4.2. Ingevolge artikel 3.6, eerste lid, van de Wet wordt onder urencriterium verstaan: het gedurende het kalenderjaar besteden van ten minste 1225 uren aan werkzaamheden voor een of meer ondernemingen waaruit de belastingplichtige als ondernemer winst geniet, indien:
a. de tijd die in totaal wordt besteed aan die ondernemingen en het verrichten van werkzaamheden in de zin van de afdelingen 3.3 en 3.4, grotendeels wordt besteed aan die ondernemingen of
b. de ondernemer in een of meer van de vijf voorafgaande kalenderjaren geen ondernemer was.
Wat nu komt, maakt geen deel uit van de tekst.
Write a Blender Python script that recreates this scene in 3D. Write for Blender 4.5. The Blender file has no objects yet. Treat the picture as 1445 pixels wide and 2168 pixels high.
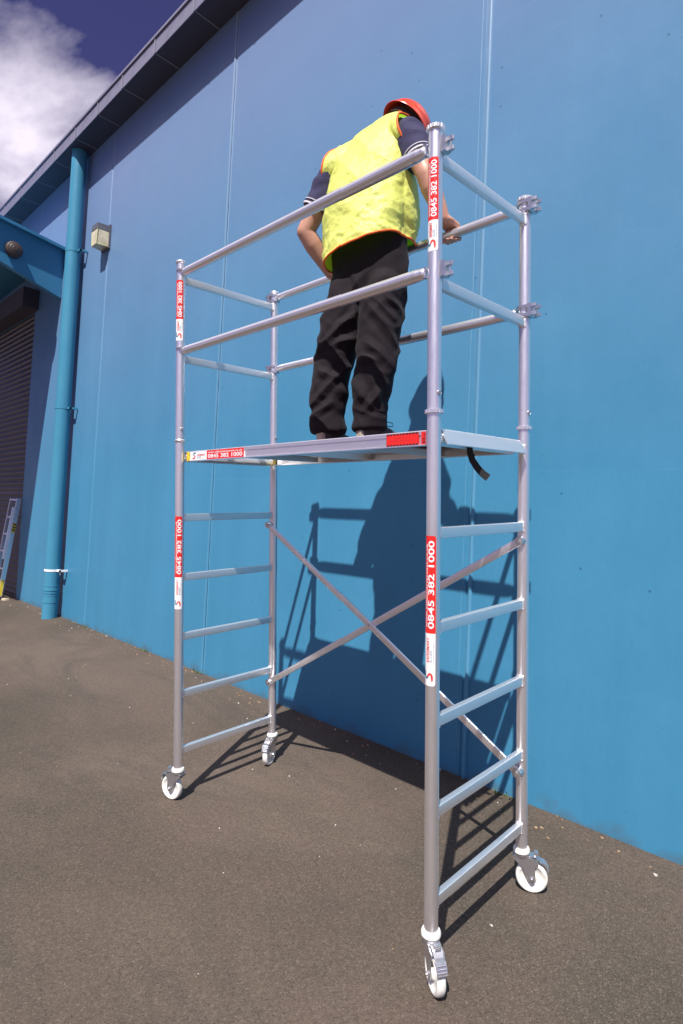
import bpy, bmesh, math, random
from mathutils import Vector, Matrix, noise
random.seed(7)
R = math.radians
sc = bpy.context.scene

# ------------------------------------------------------------------ camera
cam_d = bpy.data.cameras.new('camera'); cam = bpy.data.objects.new('camera', cam_d)
sc.collection.objects.link(cam); sc.camera = cam
cam_d.sensor_fit = 'VERTICAL'; cam_d.sensor_height = 36.0; cam_d.lens = 20.3
cam_d.shift_x = 0.0; cam_d.shift_y = -0.0172
cam_d.clip_start = 0.05; cam_d.clip_end = 2000
rt = Vector((0.71654, 0.69752, 0.0061)); dn = Vector((0.0042, 0.00443, -0.99998)); fw = Vector((-0.69753, 0.71655, 0.00024))
M = Matrix((rt, -dn, -fw)).transposed().to_4x4(); M.translation = Vector((1.168, -1.655, 1.685))
cam.matrix_world = M

# ------------------------------------------------------------------ sky, sun, exposure
SUN = Vector((-0.253, 0.464, -0.849)).normalized()          # direction the light travels
w = bpy.data.worlds.new('World'); sc.world = w; w.use_nodes = True
nt = w.node_tree; nt.nodes.clear()
N = nt.nodes.new; Lk = nt.links.new
out = N('ShaderNodeOutputWorld'); bg = N('ShaderNodeBackground'); bg.inputs['Strength'].default_value = 0.05
sky = N('ShaderNodeTexSky'); sky.sky_type = 'NISHITA'; sky.sun_disc = False
sky.sun_elevation = R(58.1); sky.sun_rotation = math.atan2(-SUN.x, -SUN.y)
sky.air_density = 0.9; sky.dust_density = 0.1; sky.ozone_density = 2.5
tint = N('ShaderNodeMixRGB'); tint.blend_type = 'MULTIPLY'; tint.inputs[0].default_value = 1; tint.inputs[2].default_value = (0.88, 0.56, 0.96, 1)
Lk(sky.outputs[0], tint.inputs[1])
tc = N('ShaderNodeTexCoord'); sep = N('ShaderNodeSeparateXYZ'); Lk(tc.outputs['Generated'], sep.inputs[0])
zc = N('ShaderNodeMath'); zc.operation = 'MAXIMUM'; zc.inputs[1].default_value = 0.06; zs = N('ShaderNodeMath'); zs.operation = 'ADD'; zs.inputs[1].default_value = 0.45; Lk(sep.outputs[2], zs.inputs[0]); Lk(zs.outputs[0], zc.inputs[0])
dx = N('ShaderNodeMath'); dx.operation = 'DIVIDE'; Lk(sep.outputs[0], dx.inputs[0]); Lk(zc.outputs[0], dx.inputs[1])
dy = N('ShaderNodeMath'); dy.operation = 'DIVIDE'; Lk(sep.outputs[1], dy.inputs[0]); Lk(zc.outputs[0], dy.inputs[1])
cmb = N('ShaderNodeCombineXYZ'); Lk(dx.outputs[0], cmb.inputs[0]); Lk(dy.outputs[0], cmb.inputs[1])
off = N('ShaderNodeVectorMath'); off.operation = 'ADD'; off.inputs[1].default_value = (-0.84, 8.99, 2.82); Lk(cmb.outputs[0], off.inputs[0])
n1 = N('ShaderNodeTexNoise'); n1.inputs['Scale'].default_value = 1.1; n1.inputs['Detail'].default_value = 10; n1.inputs['Roughness'].default_value = 0.56
n1.inputs['Distortion'].default_value = 0.35; Lk(off.outputs[0], n1.inputs['Vector'])
cr = N('ShaderNodeValToRGB'); cr.color_ramp.elements[0].position = 0.50; cr.color_ramp.elements[1].position = 0.60
cr.color_ramp.elements[0].color = (0, 0, 0, 1); cr.color_ramp.elements[1].color = (1, 1, 1, 1); Lk(n1.outputs[0], cr.inputs[0])
cmul = N('ShaderNodeMath'); cmul.operation = 'MULTIPLY'; cmul.inputs[1].default_value = 0.95; Lk(cr.outputs[0], cmul.inputs[0])
mixc = N('ShaderNodeMixRGB'); mixc.inputs[2].default_value = (14.5, 13.3, 15.4, 1)
Lk(cmul.outputs[0], mixc.inputs[0]); Lk(tint.outputs[0], mixc.inputs[1]); Lk(mixc.outputs[0], bg.inputs[0]); Lk(bg.outputs[0], out.inputs[0])

sun_d = bpy.data.lights.new('sun', 'SUN'); sun_d.energy = 5.0; sun_d.angle = R(0.5); sun_d.color = (1.0, 0.955, 0.9)
sun = bpy.data.objects.new('sun', sun_d); sc.collection.objects.link(sun)
sun.rotation_euler = SUN.to_track_quat('-Z', 'Y').to_euler(); sun.location = (3, -6, 12)
vs = sc.view_settings; vs.view_transform = 'Standard'; vs.look = 'None'; vs.gamma = 1; vs.use_curve_mapping = False; vs.exposure = 0.54
sc.cycles.use_denoising = True
sc.cycles.max_bounces = 8

# ------------------------------------------------------------------ materials
def mat(name, col, rough=0.6, metal=0.0, spec=0.5):
    m = bpy.data.materials.new(name); m.use_nodes = True
    b = m.node_tree.nodes['Principled BSDF']
    b.inputs['Base Color'].default_value = (*col, 1); b.inputs['Roughness'].default_value = rough
    b.inputs['Metallic'].default_value = metal; b.inputs['Specular IOR Level'].default_value = spec
    return m
class MN:
    """small node helper on one material"""
    def __init__(s, m): s.t = m.node_tree; s.b = s.t.nodes['Principled BSDF']; s.co = s.t.nodes.new('ShaderNodeTexCoord')
    def node(s, k, **kw):
        n = s.t.nodes.new(k)
        for a, v in kw.items(): setattr(n, a, v)
        return n
    def link(s, a, b): s.t.links.new(a, b)
    def mapped(s, scale, loc=(0, 0, 0), rot=(0, 0, 0), src='Object'):
        n = s.node('ShaderNodeMapping'); n.inputs['Scale'].default_value = scale; n.inputs['Location'].default_value = loc; n.inputs['Rotation'].default_value = rot
        s.link(s.co.outputs[src], n.inputs['Vector']); return n.outputs[0]
    def noise(s, vec, scale, detail=4, rough=0.5, dist=0):
        n = s.node('ShaderNodeTexNoise'); n.inputs['Scale'].default_value = scale; n.inputs['Detail'].default_value = detail
        n.inputs['Roughness'].default_value = rough; n.inputs['Distortion'].default_value = dist
        s.link(vec, n.inputs['Vector']); return n.outputs['Fac']
    def voro(s, vec, scale, feature='F1', out='Distance', rnd=1.0):
        n = s.node('ShaderNodeTexVoronoi'); n.feature = feature; n.inputs['Scale'].default_value = scale; n.inputs['Randomness'].default_value = rnd
        s.link(vec, n.inputs['Vector']); return n.outputs[out]
    def ramp(s, fac, stops):
        n = s.node('ShaderNodeValToRGB'); e = n.color_ramp.elements
        while len(e) < len(stops): e.new(0.5)
        for k, (p, c) in enumerate(stops):
            e[k].position = p; e[k].color = (*c, 1) if isinstance(c, tuple) else (c, c, c, 1)
        s.link(fac, n.inputs[0]); return n.outputs[0]
    def mix(s, fac, a, b, mode='MIX'):
        n = s.node('ShaderNodeMixRGB'); n.blend_type = mode
        for i, v in ((0, fac), (1, a), (2, b)):
            if hasattr(v, 'links'): s.link(v, n.inputs[i])
            elif i == 0: n.inputs[0].default_value = v
            else: n.inputs[i].default_value = (*v, 1)
        return n.outputs[0]
    def math(s, op, a, b=0.0):
        n = s.node('ShaderNodeMath'); n.operation = op
        for i, v in ((0, a), (1, b)):
            if hasattr(v, 'links'): s.link(v, n.inputs[i])
            else: n.inputs[i].default_value = v
        return n.outputs[0]
    def bump(s, h, strength, dist):
        n = s.node('ShaderNodeBump'); n.inputs['Strength'].default_value = strength; n.inputs['Distance'].default_value = dist
        s.link(h, n.inputs['Height']); s.link(n.outputs[0], s.b.inputs['Normal'])

# painted precast wall
def wall_paint(name, base, worn_and_tinted=True, sky_tint=(0.185, 0.228, 0.395), pits=0.5):
    m = mat(name, base, 0.48, 0, 0.25); k = MN(m)
    v = k.mapped((1, 1, 1))
    big = k.noise(v, 0.55, 5, 0.6)
    streak = k.noise(k.mapped((3.2, 3.2, 0.22)), 1.0, 5, 0.6)
    fine = k.noise(k.mapped((60, 60, 18)), 1.0, 2, 0.5)
    c = k.mix(k.ramp(big, [(0.3, 0.0), (0.72, 1.0)]), tuple(x * 0.93 for x in base), tuple(min(1, x * 1.05 + 0.006) for x in base))
    c = k.mix(k.ramp(streak, [(0.42, 0.0), (0.75, 0.32)]), c, tuple(min(1, x * 1.12 + 0.02) for x in base))
    c = k.mix(k.ramp(fine, [(0.35, 0.10), (0.6, 0.0)]), c, tuple(x * 0.75 for x in base))
    if worn_and_tinted:
        gp = k.node('ShaderNodeNewGeometry'); sp = k.node('ShaderNodeSeparateXYZ'); k.link(gp.outputs['Position'], sp.inputs[0])
        cx = k.node('ShaderNodeCombineXYZ'); k.link(sp.outputs[0], cx.inputs[0]); k.link(sp.outputs[2], cx.inputs[1])
        pz = k.noise(gp.outputs['Position'], 0.35, 4, 0.6)
        # lavender cast of sky and lens, painted into the colour high up, patchy
        hgt = k.math('MULTIPLY_ADD', sp.outputs[2], 0.19); hgt.node.inputs[2].default_value = -0.42
        c = k.mix(k.math('MULTIPLY', k.ramp(k.math('ADD', hgt, k.math('MULTIPLY', pz, 0.35)), [(0.1, 0.0), (0.95, 1.0)]), 0.80), c, sky_tint)
        for sc_, rad in ((1.9, 0.013), (4.3, 0.012)):
            cell = k.node('ShaderNodeTexVoronoi'); cell.voronoi_dimensions = '2D'; cell.inputs['Scale'].default_value = sc_; k.link(cx.outputs[0], cell.inputs['Vector'])
            rc = k.node('ShaderNodeSeparateColor'); k.link(cell.outputs['Color'], rc.inputs[0])
            grime = None; pit = k.math('MULTIPLY', k.math('LESS_THAN', cell.outputs['Distance'], rad), k.math('GREATER_THAN', rc.outputs[0], 0.45))
            c = k.mix(k.math('MULTIPLY', pit, pits), c, tuple(x * 0.25 for x in base))
        spl = k.math('SUBTRACT', k.noise(gp.outputs['Position'], 5.5, 5, 0.65), k.math('MULTIPLY', sp.outputs[2], 3.2))
        c = k.mix(k.ramp(spl, [(0.30, 0.0), (0.52, 0.55)]), c, (0.075, 0.12, 0.15))
        wob = k.math('MULTIPLY', k.math('SUBTRACT', k.noise(gp.outputs['Position'], 1.3, 2, 0.5), 0.5), 0.05)
        zz = k.math('ADD', sp.outputs[2], wob); lines = None
        for hz in (1.82, 4.19, 4.62):
            e = k.math('LESS_THAN', k.math('ABSOLUTE', k.math('SUBTRACT', zz, hz)), 0.004); lines = e if lines is None else k.math('ADD', lines, e)
        brk = k.ramp(k.noise(gp.outputs['Position'], 0.9, 3, 0.6), [(0.45, 0.0), (0.6, 1.0)])
        c = k.mix(k.math('MULTIPLY', k.math('MULTIPLY', lines, brk), 0.14), c, (0.15, 0.33, 0.48))
    k.link(c, k.b.inputs['Base Color'])
    k.link(k.ramp(k.noise(v, 2.2, 4, 0.6), [(0.3, 0.34), (0.7, 0.5)]), k.b.inputs['Roughness'])
    k.bump(k.math('ADD', k.math('MULTIPLY', fine, 0.35), k.math('MULTIPLY', k.noise(v, 3.5, 4, 0.55), 2.5)), 0.25, 0.004)
    return m
WALL = (0.047, 0.215, 0.365)
m_wall = wall_paint('blue_wall_paint', WALL)
m_wall_pale = wall_paint('pale_blue_sealant', (0.075, 0.255, 0.41), True, (0.30, 0.36, 0.52), 0.0)
m_pipe = wall_paint('blue_pipe_paint', (0.048, 0.225, 0.35), False)
m_steelblue = wall_paint('blue_steel_paint', (0.045, 0.21, 0.37), False)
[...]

Ingevolge het tweede lid, aanhef en onderdeel a, van genoemd artikel komen voor de toepassing van het eerste lid, aanhef, niet in aanmerking werkzaamheden ten behoeve van een onderneming waaruit de belastingplichtige als ondernemer winst geniet en die deel uitmaakt van een samenwerkingsverband met een of meer met hem verbonden personen, indien de door de belastingplichtige verrichte werkzaamheden ten behoeve van het samenwerkingsverband hoofdzakelijk van ondersteunende aard zijn en het ongebruikelijk is dat een dergelijk samenwerkingsverband tussen niet-verbonden personen wordt aangegaan.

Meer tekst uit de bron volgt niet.